SH: The style of play is different to what the Eels have done before, with a lot less offloading. Is that to try to produce a more consistent performance each week?

SK: One thing in watching from the outside last year, in terms of the style of footy they played, sometimes the offloads – and I’m not discouraging that – would break down the whole finish to a set. If I made it clear the lads had some structure and were clear where we were heading to begin then, maybe in a month’s time, we’re comfortable with that and will encourage a bit more offload. It’s a matter of sticking to our structure, what we think will work for us. In the performances where we’ve gone ok, that’s worked for us really well.

NH: As Steve said, the more comfortable we get with the structure we’re using, we might have more offloads and whatnot. There was nothing wrong with Ando’s gameplan last year, we’ve just got a different one this year. We’ve got to complete the sets and stick to the structure.

SH: Is that your big thing Steve, completing sets?

SK: That’s an important part. You look at the teams that don’t and they often find themselves disappointed. If you don’t complete with the footy, you’re going to spend the day tackling and that takes a lot out of you. It doesn’t matter how good an attacking team you are, if you’re tackling all day it’s hard to be on the right side of the scoreboard.

SH: Will this weekend’s game against the Dragons give you an indication of how the team is travelling?
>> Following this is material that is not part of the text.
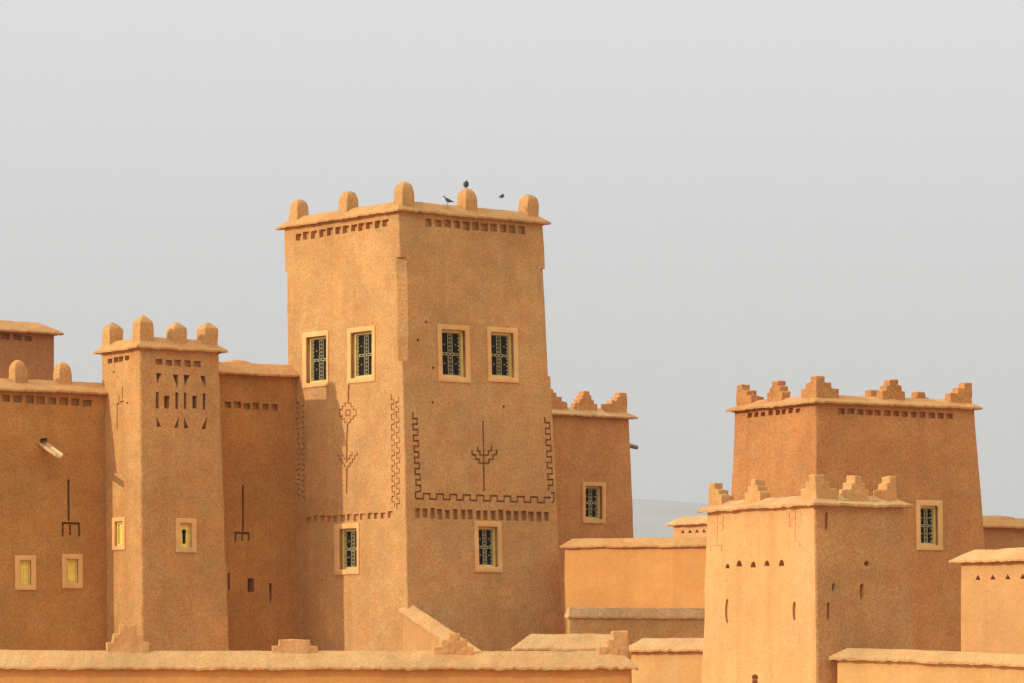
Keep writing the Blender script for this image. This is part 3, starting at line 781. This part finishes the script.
# ================================================================== right-hand blocks
B = Block(1130, 556.5, 110, 40, 4, (960.0,), tL=.004)
root = B.root('kasbah_block', 'smooth peach coloured block at the right edge with a row of small triangular holes', 'building')
cut = MB()
for k in range(9): tri(cut, B.L, 978 + 14.9 * k, 577.2 - .35 * k, 2.7, .2)
B.body(M['pink'], cut); B.cap(M['cap'], h=.34, over=.24)
B = Block(960, 525.6, 142, 30, 6, 5)
B.root('kasbah_block', 'dull pinkish block low behind the broad tower at the far right edge', 'building')
B.body(M['redder']); B.cap(M['capred'], h=.34, over=.2)
B.pillar(B.on('R', 992, .9), M['capred'], .7, .10)
B = Block(836.6, 657.6, 99.9, -22, 6.2, .5, slope=-.036)
B.root('garden_wall', 'sloping bright yellow-orange wall in the front right corner below the peach block', 'wall')
B.body(M['yellow']); B.cap(M['cap'], h=.26, over=.16)
# small far building
B = Block(735, 521.8, 160, 38, 4, (672.5,))
root = B.root('kasbah_block', 'tiny pale yellow building far behind with triangular holes, showing left of the pale tower', 'building')
cut = MB()
for k in range(5): tri(cut, B.L, 682.7 + 7.1 * k, 531.2 - .25 * k, 1.9, .2)
B.body(M['pale'], cut); B.cap(M['cap'], h=.34, over=.24)

# ================================================================== sloping stair wall at the foot of the tallest tower
p = MAIN.pt(0, -.0, 0); h = MAIN.zt - (YH - 610) / F * 128
p = MAIN.pt(-MAIN.tL * h - .03, -MAIN.tR * h + .25, 0)
B = Block(CX + F * p.x / p.y, 611, p.y, -51, 6.3, .5, slope=-.42)
B.root('stair_wall', 'sloping stair wall running down from the corner of the tallest tower', 'wall')
B.body(M['pink']); B.cap(M['cap'], h=.30, over=.12)

# ================================================================== front walls
B = Block(631.5, 666.8, 110, 10, .3, 3)          # only to find the far left end
endR = B.P.copy(); dirA = B.uR.copy(); n0 = 22.5; s0 = endR - dirA * n0
B = Block(CX + F * s0.x / s0.y, YH - (YH - 667.6) * 110 / s0.y, s0.y, 10, n0, .6)
root = B.root('front_wall', 'long ochre parapet wall across the bottom left with four stepped merlons', 'wall')
B.body(M['orange']); B.cap(M['cap'], h=.47, over=.16, rag=1.3, wave=.03)
fs_ = .46
B.stepped(B.on('R', 127.5, .35), 'R', M['pink'], ((1.16, .24), (.84, .23), (.46, .25)), .26, sink=.26)
B.stepped(B.on('R', 294.5, .35), 'R', M['pink'], ((1.26, .14), (.86, .18)), .26, sink=.26)
B.stepped(B.on('R', 453, .35), 'R', M['pink'], ((1.12, .12), (.72, .20), (.34, .20)), .40, sink=.26)
B.stepped((B.wR - .26, .36), 'R', M['pink'], ((1.30, .14), (.80, .19), (.44, .24)), .40, right=False, sink=.26)
FRONT = B
B = Block(520, 649, 119, 4, (628,), .8)
B.root('garden_wall', 'short lit wall with thick coping showing just above the right end of the front parapet', 'wall')
B.body(M['pale']); B.cap(M['cap'], h=.46, over=.2, rag=1.3)
B = Block(631, 650.2, 116, -20, (722,), .6)
B.root('garden_wall', 'pale streaked wall joining the front parapet to the small pale tower', 'wall')
B.body(M['yellow']); B.cap(M['cap'], h=.36, over=.18, rag=1.2)

# ================================================================== pigeons
def loft(secs, n=12):
    """secs: (centre, side half-width vector, up half-height vector)"""
    vs = []; fs = []
    for c, a, b in secs:
        for k in range(n):
            t = 2 * math.pi * k / n; vs.append(Vector(c) + Vector(a) * math.cos(t) + Vector(b) * math.sin(t))
    for q in range(len(secs) - 1):
        for k in range(n):
            j = (k + 1) % n; fs.append([q * n + k, q * n + j, q * n + n + j, q * n + n + k])
    fs += [list(range(n))[::-1], list(range((len(secs) - 1) * n, len(secs) * n))]
    return vs, fs

def pigeon(loc, yaw, label, flying=False, size=1.0, crouch=False):
    root = empty('pigeon', loc, label, 'bird', 'pigeons about the tallest tower')
    rot = Matrix.Rotation(yaw, 3, 'Z')
    def put(name, vs, fs, mat): return make(name, [Vector(loc) + rot @ (v * size) for v in vs], fs, mat, root, 60)
    X, Z = Vector((0, 1, 0)), Vector((0, 0, 1))
    if not flying:
        S = [(-.19, .075, .03, .006), (-.13, .095, .038, .016), (-.07, .12, .055, .045), (0, .14, .068, .066), (.055, .165, .062, .064), (.09, .205, .042, .045),
             (.105, .24, .034, .034), (.12, .268, .033, .031), (.142, .268, .024, .022), (.156, .262, .009, .008), (.178, .256, .003, .003)]
    else:
        S = [(-.20, .0, .05, .006), (-.14, .0, .035, .014), (-.07, .0, .05, .04), (0, 0, .06, .055), (.07, .005, .05, .048), (.115, .015, .032, .032), (.15, .022, .03, .028), (.175, .02, .012, .012), (.195, .016, .003, .003)]
    if crouch:
        S = [(-.17, .085, .03, .006), (-.12, .095, .040, .02), (-.07, .11, .065, .055), (0, .115, .080, .075), (.055, .13, .076, .074), (.085, .16, .055, .055),
             (.098, .185, .040, .040), (.11, .205, .036, .032), (.135, .207, .026, .024), (.15, .203, .009, .008), (.170, .198, .003, .003)]
    put('body', *loft([((x, 0, z), X * a, Z * b) for x, z, a, b in S]), M['pigeon'])
    for sg in (-1, 1):
        if not flying:
            Wg = [(-.155, .05, .10, .010, .012), (-.09, .055, .115, .012, .032), (-.01, .066, .145, .012, .05), (.05, .058, .168, .010, .036), (.075, .046, .18, .006, .012)]
            put('wing', *loft([((x, sg * y, z), X * a, Z * b) for x, y, z, a, b in Wg]), M['pigeon_dark'])
            lg = [((.0 + dx, sg * .028, z), Vector((.007, 0, 0)), X * .007) for z, dx in ((.085, 0), (.02, .008), (0.0, .01))]
            vs, fs = loft(lg, 6); n = len(vs)
            for a in (-.5, 0, .5):
                v2, f2 = loft([((.01 + r_ * math.cos(a), sg * .028 + r_ * math.sin(a), .004), X * .005, Z * .004) for r_ in (0, .022, .042)], 6)
                fs += [[i + len(vs) for i in f] for f in f2]; vs += v2
            put('leg', vs, fs, M['pigeon_foot'])
        else:
            Wg = [((.0, sg * .04, .02), .075, .012), ((.02, sg * .13, .08), .075, .010), ((.01, sg * .21, .12), .055, .008), ((-.05, sg * .30, .14), .012, .004)]
            put('wing', *loft([(c, Vector((a, 0, 0)), Z * b) for c, a, b in Wg]), M['pigeon_dark'])
    return root
m = MAIN
ab = m.on('R', 466, .32); p = m.pt(*ab, m.zt + m.hc + .60 - .012)
pigeon(p, R(-82), 'plump grey pigeon perched on top of a rounded merlon of the tallest tower', size=1.15, crouch=True)
a = m.solve_a(448, .1); p = m.pt(a, .10, m.zt + .335)
pigeon(p, R(165), 'grey pigeon standing on the tower coping left of the perched one', size=1.05)
Yf = 131.0
pigeon(((501.5 - CX) / F * Yf, Yf, (YH - 197) / F * Yf), R(20), 'dark pigeon flying just above the tower coping, wings raised', True, .62)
SK: I don’t buy into where we’re at – we know where we’re going and it is a big challenge this weekend, no doubt about that. For the lads, it’s a great opportunity to challenge themselves as a group and that’s how we’re looking at it. We have a couple of clear focuses we think will work for us and it would be a good challenge because they put you under pressure by not giving you a great deal. I’m looking forward to it.
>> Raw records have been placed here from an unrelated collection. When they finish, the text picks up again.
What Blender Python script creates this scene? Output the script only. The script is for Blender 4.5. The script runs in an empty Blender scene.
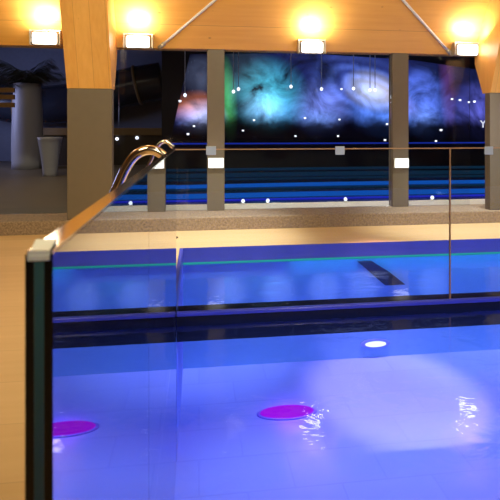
import bpy, bmesh, math, random
from mathutils import Vector, Matrix
random.seed(7)
S = bpy.context.scene
COL = S.collection
PI = math.pi

# ------------------------------------------------------------------ camera
TH = math.atan(51/440.0)          # yaw to the right of the room's depth axis
F = 440.0
HZ = 130.0
EYE = 1.14
cam = bpy.data.cameras.new('camera')
camo = bpy.data.objects.new('camera', cam); COL.objects.link(camo)
camo.location = (0, 0, EYE)
camo.rotation_euler = (PI/2, 0, -TH)
cam.sensor_width = 36; cam.lens = 36*F/500; cam.shift_y = -(250-HZ)/500
cam.clip_start = 0.02
cam.dof.use_dof = True; cam.dof.focus_distance = 4.0; cam.dof.aperture_fstop = 8.0
S.camera = camo
S.view_settings.view_transform = 'Standard'
S.view_settings.look = 'None'
S.view_settings.exposure = 0.0
S.view_settings.gamma = 1.0

# ------------------------------------------------------------------ world, lights
w = bpy.data.worlds.new('world'); S.world = w; w.use_nodes = True
w.node_tree.nodes['Background'].inputs[0].default_value = (0.02, 0.018, 0.022, 1)
w.node_tree.nodes['Background'].inputs[1].default_value = 1.0

def area(name, loc, size, power, color, direction=(0, 0, -1), size_y=None, spread=PI):
    l = bpy.data.lights.new(name, 'AREA')
    l.shape = 'RECTANGLE'; l.size = size; l.size_y = size_y or size
    l.energy = power; l.color = color; l.spread = spread
    o = bpy.data.objects.new(name, l); COL.objects.link(o)
    o.location = loc
    o.rotation_euler = Vector(direction).to_track_quat('-Z', 'Y').to_euler()
    return o
def point(name, loc, power, color, r=0.05):
    l = bpy.data.lights.new(name, 'POINT'); l.energy = power; l.color = color; l.shadow_soft_size = r
    o = bpy.data.objects.new(name, l); COL.objects.link(o); o.location = loc
    return o
def spot(name, loc, target, power, color, ang, blend=0.6, r=0.1):
    l = bpy.data.lights.new(name, 'SPOT'); l.energy = power; l.color = color
    l.spot_size = ang; l.spot_blend = blend; l.shadow_soft_size = r
    o = bpy.data.objects.new(name, l); COL.objects.link(o); o.location = loc
    o.rotation_euler = (Vector(target)-Vector(loc)).to_track_quat('-Z', 'Y').to_euler()
    return o

WARM = (1.0, 0.74, 0.44)
BLUE = (0.42, 0.56, 1.0)
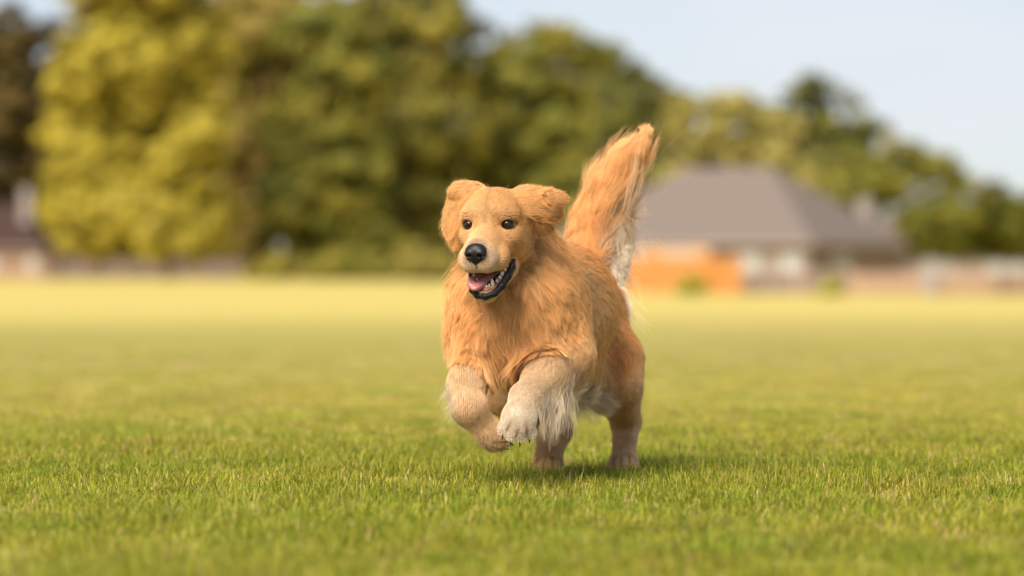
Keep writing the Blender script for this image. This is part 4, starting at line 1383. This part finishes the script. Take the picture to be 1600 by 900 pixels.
upj = HEAD_R @ unit(A(0.0, -0.35, 0.94))
GP = np.array(gum)
cum = np.concatenate([[0], np.cumsum(np.linalg.norm(np.diff(GP, axis=0), axis=1))])
for k, (t_, hgt, r) in enumerate([(0.13, .007, .0045), (0.19, .009, .0050), (0.25, .009, .0050), (0.305, .008, .0045), (0.355, .007, .0040),
                                  (0.425, .017, .0048), (0.465, .008, .0028), (0.495, .008, .0027), (0.525, .008, .0027), (0.555, .008, .0027),
                                  (0.585, .008, .0028), (0.625, .016, .0046), (0.70, .007, .0040), (0.76, .008, .0045)]):
    s_ = t_ * cum[-1]
    base = np.array([np.interp(s_, cum, GP[:, i]) for i in range(3)]) + upj * 0.003
    tooth(base, base + upj * (hgt + 0.002), r)
# upper canines and a few cheek teeth under the flews
for x, y, z, hgt in ((0.036, -0.040, -0.090, 0.008), (0.040, -0.025, -0.086, 0.009)):
    tooth(H(x, y, z), H(x, y + 0.003, z - hgt), 0.005)

TG = [(0.008, 0.020, -0.092, 0.026, 0.009), (0.006, -0.008, -0.102, 0.025, 0.008), (0.001, -0.032, -0.113, 0.021, 0.007), (-0.006, -0.052, -0.122, 0.019, 0.006),
      (-0.012, -0.064, -0.129, 0.016, 0.0055), (-0.015, -0.071, -0.132, 0.011, 0.005)]
tsh = [(Ell(H(x, y, z), (w, 0.020, h), head_axes(12, 26)), 0.012) for i, (x, y, z, w, h) in enumerate(TG)]
tsh.append((Ell(H(-0.027, -0.066, -0.124), (0.007, 0.018, 0.0045), head_axes(14, 20, 50)), 0.007))
tcut = [(Cone(H(0.005, -0.02, -0.098), H(-0.011, -0.068, -0.123), 0.003, 0.0025), 0.006)]
tv, tq = polygonise(tsh, tcut, 0.0018)
local_part("tongue", tv, tq, M_TONGUE)

for leg, tips in CLAWS.items():
    for b, d in tips:
        d = d / np.linalg.norm(d)
        mb = MB()
        q0 = b - DOG_O
        mb.tube([q0 - d * 0.006, q0 + d * 0.003, q0 + d * 0.010 + A(0, 0, -0.002)], [0.0032, 0.0028, 0.0008], 7)
        mb.build("claw", M_CLAW, dog, True)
SH: Nice to get bragging rights over Wayne Bennett?

SK: That sort of stuff got brought up in the Melbourne game. For me, it’s about preparing the group as best as possible for Sunday arvo.

SH: And finally, can each of you tell us something about the other that nobody else knows? Does Stephen like classical music? Something?!

NH: [Laughing] Steve likes Indian food. There’s a dish named after him at the Leagues Club. Coach Korma. Is that still going?

SK: [Laughing] I haven’t had any but it looks alright. What’s your dish over there? Sandwich or something?

NH: Something healthy.

SK: I know he likes chocolates and lollies and a lot of that stuff.

NH: Only in moderation.

SH: Is that the best you’ve got? Are you still working each other out? Hindy, are you still working what you can get away with?

NH: [Laughing] I don’t expect to get away with anything. I’m the captain.

SK: He rang me the other day to ask if he could bring his lad to training.

NH: We were stuck for a babysitter. It was the last day of school holidays.

SK: You’re the skipper, I don’t mind having children around.

NH: You’ve got to ask these things.

SK: It could have been Fui. He’d come in with eight family members!